Ottimo, ma quale attività scegliere per i nostri piccoli? Un errore piuttosto comune di proporre (alla peggio:imporre) quella prediletta e praticata in famiglia da genitori, fratelli (e magari anche nonni!). Invece: “non esiste un’attività sportiva ideale in assoluto – avverte Susanna Esposito – l’importante è che sia il bambino e non il genitore a sceglierla, che sia divertente, preferibilmente all’aria aperta o in un ambiente ben areato e soprattutto che sia varia e che permetta uno sviluppo armonico delle varie capacità motorie del bambino”.
Naturalmente occorre che sia calibrata rispetto alla fascia d’età. Gli sport organizzati cominciano ad andar bene dopo i sei anni e, a partire dai dieci, i pediatri consigliano di porre l’attenzione sullo sviluppo di capacità motorie, su tattiche e strategie, attraverso sport complessi che mirino allo sviluppo della massa muscolare.
E, a proposito di tattiche e strategie, è pessima cosa -aggiungo di mio – che gli adulti di famiglia gravino sui piccoli con la loro smania agonistica. Spettacolo miserrimo quello del genitore smaniante a bordo campo o, peggio, (pseudo) allenatore iroso del figliolo un po’ imbranato. Atteggiamenti del genere vanificano gli scopi dell’attività stessa e ne annullano gli effetti.
Infatti “l’attività fisica regolare produce, inoltre, rilevanti benefici psicologici: lo sport permette di acquisire una buona capacità di adattarsi ed è una valida arma contro l’ansia e la depressione, la soddisfazione, poi, di imparare sempre nuovi esercizi permette di aumentare l’autostima” Autostima al contrario gravemente intaccata dall’ansia di prestazione dell’adulto invadente.

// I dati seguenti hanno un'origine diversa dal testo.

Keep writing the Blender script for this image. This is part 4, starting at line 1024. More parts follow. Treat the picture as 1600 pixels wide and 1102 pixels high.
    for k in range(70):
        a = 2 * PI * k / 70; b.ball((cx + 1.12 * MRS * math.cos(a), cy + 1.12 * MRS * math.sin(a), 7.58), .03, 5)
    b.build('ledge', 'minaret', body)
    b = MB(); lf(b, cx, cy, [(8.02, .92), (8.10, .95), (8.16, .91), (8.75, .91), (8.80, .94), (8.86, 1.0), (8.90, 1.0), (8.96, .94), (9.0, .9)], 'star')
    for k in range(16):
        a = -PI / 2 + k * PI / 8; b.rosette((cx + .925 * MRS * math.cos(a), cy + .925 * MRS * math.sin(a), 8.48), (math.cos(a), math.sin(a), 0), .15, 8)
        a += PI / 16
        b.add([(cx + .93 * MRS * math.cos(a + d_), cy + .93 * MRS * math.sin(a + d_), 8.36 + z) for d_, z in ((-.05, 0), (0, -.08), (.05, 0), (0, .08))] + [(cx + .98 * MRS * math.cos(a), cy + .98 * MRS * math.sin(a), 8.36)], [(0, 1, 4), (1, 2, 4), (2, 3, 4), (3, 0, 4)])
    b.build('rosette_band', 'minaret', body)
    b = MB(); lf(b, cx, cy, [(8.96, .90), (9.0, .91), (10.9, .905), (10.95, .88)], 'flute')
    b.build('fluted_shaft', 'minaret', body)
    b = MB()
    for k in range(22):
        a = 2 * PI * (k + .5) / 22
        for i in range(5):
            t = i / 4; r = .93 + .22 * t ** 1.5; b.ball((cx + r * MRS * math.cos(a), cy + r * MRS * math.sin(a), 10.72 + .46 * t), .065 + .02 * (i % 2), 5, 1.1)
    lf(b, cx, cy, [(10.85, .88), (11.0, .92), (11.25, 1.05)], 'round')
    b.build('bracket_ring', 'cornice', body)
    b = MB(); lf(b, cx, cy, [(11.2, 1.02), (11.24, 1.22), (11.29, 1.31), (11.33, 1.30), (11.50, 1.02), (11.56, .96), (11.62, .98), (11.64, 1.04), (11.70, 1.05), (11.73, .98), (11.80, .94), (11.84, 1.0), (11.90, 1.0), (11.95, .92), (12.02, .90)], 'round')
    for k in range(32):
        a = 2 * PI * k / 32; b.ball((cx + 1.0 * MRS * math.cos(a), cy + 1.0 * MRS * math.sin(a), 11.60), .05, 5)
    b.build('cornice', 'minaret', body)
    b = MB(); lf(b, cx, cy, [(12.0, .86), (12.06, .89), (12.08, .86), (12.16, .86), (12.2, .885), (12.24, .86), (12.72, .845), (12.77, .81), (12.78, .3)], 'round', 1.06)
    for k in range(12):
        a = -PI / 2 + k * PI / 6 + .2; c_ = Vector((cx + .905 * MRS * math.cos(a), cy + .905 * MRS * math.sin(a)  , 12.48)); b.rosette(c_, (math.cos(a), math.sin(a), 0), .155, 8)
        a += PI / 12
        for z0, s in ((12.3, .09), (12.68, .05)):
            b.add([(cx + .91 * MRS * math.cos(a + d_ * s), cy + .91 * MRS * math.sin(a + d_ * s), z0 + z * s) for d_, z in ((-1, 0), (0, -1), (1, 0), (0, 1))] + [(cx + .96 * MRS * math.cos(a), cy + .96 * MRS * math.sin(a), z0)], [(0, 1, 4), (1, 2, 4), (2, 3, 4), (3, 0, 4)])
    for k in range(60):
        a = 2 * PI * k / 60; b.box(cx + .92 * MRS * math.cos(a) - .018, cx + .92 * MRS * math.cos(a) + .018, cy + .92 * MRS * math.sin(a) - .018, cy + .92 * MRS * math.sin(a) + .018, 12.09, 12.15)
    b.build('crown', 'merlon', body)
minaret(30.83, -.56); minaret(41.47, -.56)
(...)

E non è finita qui: “gli sport di squadra migliorano le capacità sociali attraverso la cooperazione con altri bambini e le capacità cognitive attraverso l’esplorazione dell’ambiente e l’acquisizione di nuove esperienze”. Sempre che, insisto, il genitore o chi per lui si guardi bene dall’interferire nelle dinamiche del gruppo.